West Indies produced not only great batsmen and bowlers but also the most profoundly original writer the game has known, the Trinidadian Marxist CLR James. In his classic ‘Beyond A Boundary’, published in 1963 (long before popular culture was deemed worthy of academic study), he described how West Indies “clearing their way with bat and ball … made a public entry into the comity of nations.” For James, the complexity of cricket was the key to its role as a mirror of West Indian society and a vehicle in the struggle for independence and equality.

Buoyed up by the anti-colonial and Black Power movements of the 70s, the West Indies cricketers toured the world, playing with unrivalled flair and purpose Along with reggae, cricket became the islands’ major cultural export – a style-setter reaching out well beyond the Caribbean diaspora. For cricket-lovers in England, even those whose psychic well-being is welded to the national team’s fortunes, the West Indian cavaliers came to symbolise joy and excellence. Even as they repeatedly demolished the lingering pretensions of their erstwhile colonial masters, the children of the former rulers gasped in delight at the power and audacity of their game. Fans of all nations found their blend of swagger and skill, relentless focus and inspired flourish irresistibly seductive.

However, for prominent voices in the English cricket media, the spectacle of the one-time colonial subjects holding sway on the playing field was intolerable.

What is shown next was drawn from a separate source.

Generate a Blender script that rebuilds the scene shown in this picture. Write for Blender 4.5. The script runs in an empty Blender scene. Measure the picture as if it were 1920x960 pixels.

An editorial in a leading cricket magazine declared that the West Indian “game is founded on vengeance and violence and fringed by arrogance.” Others bemoaned the “downright thuggery” of this “army of mercenaries.” Commentators were also irked by the large numbers of vociferous West Indian supporters at England’s home matches. It was frequently observed, with indignant umbrage, that the Oval in south London had become an “away ground for England.” But in the late eighties banners and placards, drums and whistles were banned from English grounds, and rising ticket prices and advance credit card bookings soon elbowed out the bulk of West Indies fans.

In the whole of the 1980s, the West Indies lost only 8 out of 82 Tests. Since their last visit here in 2000 they have lost 23 out of 43 Tests. Earlier this year, they slumped to a historic low of 47 all-out against England in Jamaica – payback for England’s humiliating 46 all-out in Trinidad a decade earlier.

The precipitate decline has been blamed on a variety of causes: the impact of US sports via television, difficult economic conditions, insularity and disunity, the waning of post-independence élan. But what really requires explanation is not so much the West Indies’ current mediocrity as their two decades of sublime supremacy. It was always remarkable that a sequence of world-beaters should have sprung from such an impoverished, economically marginal and fragmented society.

The cricketing entity we call the West Indies is comprised of a dozen sovereign nations with a total population of under six million and a combined GDP of only $31 billion. (Australia, the current world champs, has a population of 20 million and a GDP of $570 billion). In sport, as in the arts, size and wealth do count, but not for everything. Take Barbados, an island with a population of 250,000 – the size of a single London borough. It gave the game at least a dozen of its modern masters, including Sobers, Hall, the three W’s, Greenidge, Haynes, Garner and Marshall.

Among England supporters there’s little gloating over the old enemy’s current discomforts, which would certainly not have been the case had the enemy in question been Australia. Instead, there is a widely shared sadness over the West Indies’ fall from grace. Strangely, but also logically, many English fans will attend this summer’s Tests hoping to witness a revival in West Indies’ fortunes. Without the islanders’ distinctive genius, the global game seems incomplete.